» WHAT NEEDS TO BE DONE
Write out the whole listing, matching it exactly.

..............................

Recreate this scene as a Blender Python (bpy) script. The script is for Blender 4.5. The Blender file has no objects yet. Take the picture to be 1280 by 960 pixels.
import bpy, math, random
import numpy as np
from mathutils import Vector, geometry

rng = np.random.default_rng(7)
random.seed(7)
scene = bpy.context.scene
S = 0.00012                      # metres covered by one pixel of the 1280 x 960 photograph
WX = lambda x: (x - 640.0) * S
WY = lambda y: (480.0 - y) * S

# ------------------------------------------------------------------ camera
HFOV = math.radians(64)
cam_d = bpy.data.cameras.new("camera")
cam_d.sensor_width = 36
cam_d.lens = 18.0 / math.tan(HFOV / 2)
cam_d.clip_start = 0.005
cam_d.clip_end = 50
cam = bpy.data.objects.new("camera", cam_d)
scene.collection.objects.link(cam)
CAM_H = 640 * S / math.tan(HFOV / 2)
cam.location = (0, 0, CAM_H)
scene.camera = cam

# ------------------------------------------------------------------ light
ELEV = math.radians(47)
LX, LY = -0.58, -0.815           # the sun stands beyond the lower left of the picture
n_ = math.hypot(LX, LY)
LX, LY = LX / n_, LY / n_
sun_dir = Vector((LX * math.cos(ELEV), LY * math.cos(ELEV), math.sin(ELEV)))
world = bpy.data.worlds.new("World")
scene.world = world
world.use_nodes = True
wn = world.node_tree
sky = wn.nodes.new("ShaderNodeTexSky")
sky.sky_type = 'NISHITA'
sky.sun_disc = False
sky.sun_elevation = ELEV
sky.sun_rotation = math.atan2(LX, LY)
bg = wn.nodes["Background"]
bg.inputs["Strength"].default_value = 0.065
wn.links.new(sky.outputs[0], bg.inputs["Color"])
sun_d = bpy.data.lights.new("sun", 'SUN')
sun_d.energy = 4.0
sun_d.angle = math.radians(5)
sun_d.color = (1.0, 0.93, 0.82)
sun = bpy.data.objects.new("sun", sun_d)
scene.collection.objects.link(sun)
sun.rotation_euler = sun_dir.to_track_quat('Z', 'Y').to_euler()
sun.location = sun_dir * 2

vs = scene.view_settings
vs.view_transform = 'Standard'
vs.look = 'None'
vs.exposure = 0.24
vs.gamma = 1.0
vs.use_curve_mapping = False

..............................

» ANSWER TO THIS PROBLEM
Recreate this scene as a Blender Python (bpy) script. The script is for Blender 4.5. The Blender file has no objects yet. Take the picture to be 1280 by 960 pixels.
import bpy, math, random
import numpy as np
from mathutils import Vector, geometry

rng = np.random.default_rng(7)
random.seed(7)
scene = bpy.context.scene
S = 0.00012                      # metres covered by one pixel of the 1280 x 960 photograph
WX = lambda x: (x - 640.0) * S
WY = lambda y: (480.0 - y) * S

# ------------------------------------------------------------------ camera
HFOV = math.radians(64)
cam_d = bpy.data.cameras.new("camera")
cam_d.sensor_width = 36
cam_d.lens = 18.0 / math.tan(HFOV / 2)
cam_d.clip_start = 0.005
cam_d.clip_end = 50
cam = bpy.data.objects.new("camera", cam_d)
scene.collection.objects.link(cam)
CAM_H = 640 * S / math.tan(HFOV / 2)
cam.location = (0, 0, CAM_H)
scene.camera = cam

# ------------------------------------------------------------------ light
ELEV = math.radians(47)
LX, LY = -0.58, -0.815           # the sun stands beyond the lower left of the picture
n_ = math.hypot(LX, LY)
LX, LY = LX / n_, LY / n_
sun_dir = Vector((LX * math.cos(ELEV), LY * math.cos(ELEV), math.sin(ELEV)))
world = bpy.data.worlds.new("World")
scene.world = world
world.use_nodes = True
wn = world.node_tree
sky = wn.nodes.new("ShaderNodeTexSky")
sky.sky_type = 'NISHITA'
sky.sun_disc = False
sky.sun_elevation = ELEV
sky.sun_rotation = math.atan2(LX, LY)
bg = wn.nodes["Background"]
bg.inputs["Strength"].default_value = 0.065
wn.links.new(sky.outputs[0], bg.inputs["Color"])
sun_d = bpy.data.lights.new("sun", 'SUN')
sun_d.energy = 4.0
sun_d.angle = math.radians(5)
sun_d.color = (1.0, 0.93, 0.82)
sun = bpy.data.objects.new("sun", sun_d)
scene.collection.objects.link(sun)
sun.rotation_euler = sun_dir.to_track_quat('Z', 'Y').to_euler()
sun.location = sun_dir * 2

vs = scene.view_settings
vs.view_transform = 'Standard'
vs.look = 'None'
vs.exposure = 0.24
vs.gamma = 1.0
vs.use_curve_mapping = False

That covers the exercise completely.